Paul remains a little-known figure in the early history of American art. This painter lives on in a few scattered works and in shards of recollections of his contemporaries and colleagues. In the summer of 1794, Paul executed a series of local landscape sketches along the Schuylkill River and apparently also ventured into nearby New Jersey, painting a view of Philadelphia from the east bank of the Delaware River. Rembrandt Peale offers a tantalizing glimpse into Paul’s training. In 1794, “Jeremiah Paul and myself were the only draughtsmen” in the art school run by Rembrandt’s father, Charles Willson Peale in the family home at Third and Lombard Streets (Rembrandt Peale, “Reminiscences,” The Crayon 1 [May 9, 1855], p. 290). This is to say that Paul and Peale (the similarity between the two surnames, and Paul’s place in the Peale firmament, have caused some subsequent confusion) were the only students to take advantage of Charles Willson Peale’s attempt to found an art academy in Philadelphia in 1794. The project, initiated by Peale, and called The Columbianum, envisioned a permanent institution modeled after the Royal Academy in London, offering both an academy and exhibition venue, controlled by an alliance of working artists, amateurs, and friends of art.  The group that Peale convened to support the project almost immediately fell into disarray, with an anti-Peale faction seceding. Nonetheless, Peale persevered at least to the point of holding the first Columbianum exhibition. Jeremiah Paul was, in fact, a founding member of The Columbianum. He contributed three pictures to the first—and only—exhibit held by the Columbianum exhibit in May 1795 in the Pennsylvania State House (Independence Hall).

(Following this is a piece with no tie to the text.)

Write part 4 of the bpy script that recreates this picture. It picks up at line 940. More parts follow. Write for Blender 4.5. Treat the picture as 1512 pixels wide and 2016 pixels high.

Paul seems to have remained in Philadelphia working as a jack-of-all-trades artist until about 1802. It was during this period that he painted his most ambitious documented works, the present Washington Family, Manumission of Dinah Nevill (about 1795, Milwaukee Art Museum), and Four Children in a Courtyard (1795, Philadelphia Museum of Art). This last, a genre scene, originally thought to incorporate portraits of James Peale’s family, has instead been shown to be a reworking of a widely available English mezzotint.

Paul maintained an ongoing presence in Philadelphia. In 1811, it is reported that he exhibited a large (7 by 9 feet) version of “Venus and Cupid,” a mythological subject that offered the opportunity to paint a female nude. Paul showed three paintings at the annual exhibition of the Pennsylvania Academy of the Fine Arts in 1811: Portrait of an Artist, and the Shakespeare-inspired Romeo and Juliet and Ferdinand and Miranda (“The Tempest”). In 1813, he showed Death of Julius Caesar, identified as “after B. West,” as well as his Bishop Carroll. In 1819, a year before his death, he sent Holy Family, again identified as “after unnamed artist.” Paul’s death in St. Louis, Missouri, in July 1820 is documented by a newspaper notice.